Greetings adventurous viewers and furious readers,
I did not grow up in Columbia, and I did not have a Ragtag. For that matter, I didn’t grow up anywhere with any real access to film beyond the Blockbuster between the PetSmart and the Dressbarn. How I found myself at 18 years old in Boston projecting short reels of 16mm film is a relative miracle. The films I was threading, playing, and furiously rewinding in the dark were unlike anything I had ever seen before. They were black and white or splashed with hypnotic color. They were non-narrative—and at the time, seemingly nonsensical. I had gone to school intending to make films for megaplexes, but here, my work-study position servicing cameras and projectors threw me into the deep-end.
While I couldn’t necessarily grab hold of what these films were about, I knew what they made me feel. Some of these films were abrasive and challenging, and others, without backstory or character, were touching on precise emotions I didn’t have words for. This was my introduction to the world of experimental cinema.

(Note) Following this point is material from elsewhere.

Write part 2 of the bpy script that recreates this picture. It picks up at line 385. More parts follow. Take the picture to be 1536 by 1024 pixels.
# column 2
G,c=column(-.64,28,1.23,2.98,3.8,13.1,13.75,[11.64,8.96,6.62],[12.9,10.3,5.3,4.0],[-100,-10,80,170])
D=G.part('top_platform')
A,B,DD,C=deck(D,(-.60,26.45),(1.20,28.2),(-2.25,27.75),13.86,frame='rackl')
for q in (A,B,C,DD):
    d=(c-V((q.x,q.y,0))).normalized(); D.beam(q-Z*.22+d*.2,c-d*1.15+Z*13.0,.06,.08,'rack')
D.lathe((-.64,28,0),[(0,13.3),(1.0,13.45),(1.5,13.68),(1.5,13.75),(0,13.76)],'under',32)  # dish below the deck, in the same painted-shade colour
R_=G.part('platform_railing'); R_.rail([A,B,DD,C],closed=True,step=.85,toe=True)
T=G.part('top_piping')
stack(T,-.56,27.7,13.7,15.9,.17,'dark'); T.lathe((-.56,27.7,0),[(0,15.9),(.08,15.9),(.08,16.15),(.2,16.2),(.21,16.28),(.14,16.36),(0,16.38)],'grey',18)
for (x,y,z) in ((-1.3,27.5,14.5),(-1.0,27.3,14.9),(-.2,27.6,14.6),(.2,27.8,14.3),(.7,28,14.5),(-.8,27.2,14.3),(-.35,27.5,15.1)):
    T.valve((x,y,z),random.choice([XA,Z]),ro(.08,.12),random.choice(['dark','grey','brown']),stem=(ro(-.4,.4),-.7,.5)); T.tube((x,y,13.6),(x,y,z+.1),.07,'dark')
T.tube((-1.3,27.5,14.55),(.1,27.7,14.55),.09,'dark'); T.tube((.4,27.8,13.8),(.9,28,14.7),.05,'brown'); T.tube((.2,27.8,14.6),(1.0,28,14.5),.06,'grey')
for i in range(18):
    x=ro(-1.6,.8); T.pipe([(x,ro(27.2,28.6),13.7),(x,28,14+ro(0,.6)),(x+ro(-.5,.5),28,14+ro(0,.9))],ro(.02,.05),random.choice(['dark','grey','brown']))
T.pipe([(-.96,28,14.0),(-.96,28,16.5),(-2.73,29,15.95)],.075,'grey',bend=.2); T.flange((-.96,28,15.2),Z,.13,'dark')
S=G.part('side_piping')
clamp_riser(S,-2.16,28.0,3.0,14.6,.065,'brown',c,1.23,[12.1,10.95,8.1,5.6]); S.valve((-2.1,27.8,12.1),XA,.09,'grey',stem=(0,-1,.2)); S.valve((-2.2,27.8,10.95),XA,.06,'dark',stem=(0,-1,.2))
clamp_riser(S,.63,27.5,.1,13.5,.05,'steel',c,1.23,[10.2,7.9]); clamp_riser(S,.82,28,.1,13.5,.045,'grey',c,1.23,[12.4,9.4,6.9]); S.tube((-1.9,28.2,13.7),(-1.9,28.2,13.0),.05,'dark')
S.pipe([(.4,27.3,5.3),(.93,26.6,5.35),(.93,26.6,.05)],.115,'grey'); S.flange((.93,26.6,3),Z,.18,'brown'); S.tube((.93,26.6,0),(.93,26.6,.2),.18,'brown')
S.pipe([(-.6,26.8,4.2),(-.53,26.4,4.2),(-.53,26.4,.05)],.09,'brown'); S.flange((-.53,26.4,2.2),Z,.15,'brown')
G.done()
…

Tomorrow, let us introduce you as well.
One Read has turned twenty, and fittingly, we return to the beginning: To Kill a Mockingbird. While those of us partaking have read Casey Cep’s Furious Hours, the complicated history, legacy, and mythology of Harper Lee’s Mockingbird looms large. Twenty years ago, we screened Robert Mulligan’s 1962 Hollywood adaptation, and for many of us, had our impressions of Gregory Peck’s righteous Atticus Finch renewed—his principled goodness, his black and white morality, and his solo stand against racism. But Atticus Finch is a character, and, as Cep’s Furious Hours reminds us, a role for an actor to pursue awards by. There are emotions and personal experiences simmering above and below the surface of both texts that are difficult to express, and so we’ve assembled four films that put the ineffable to celluloid in ways bold and abstract.
One Read: Associative Reactions features Martin Arnold’s Passage a l’Acte, Edward Owens’ Remembrance: A Portrait Study and Private Imaginings and Narrative Facts, and Christopher Harris’ Reckless Eyeballing. Ragtag Film Society's Technical Director, Travis Bird, will be running two of the films in their original 16mm format from a projector in the room with us, so seats are limited. Admission is free, and tickets will be available starting at noon tomorrow (Thursday, September 23) exclusively at the Box Office.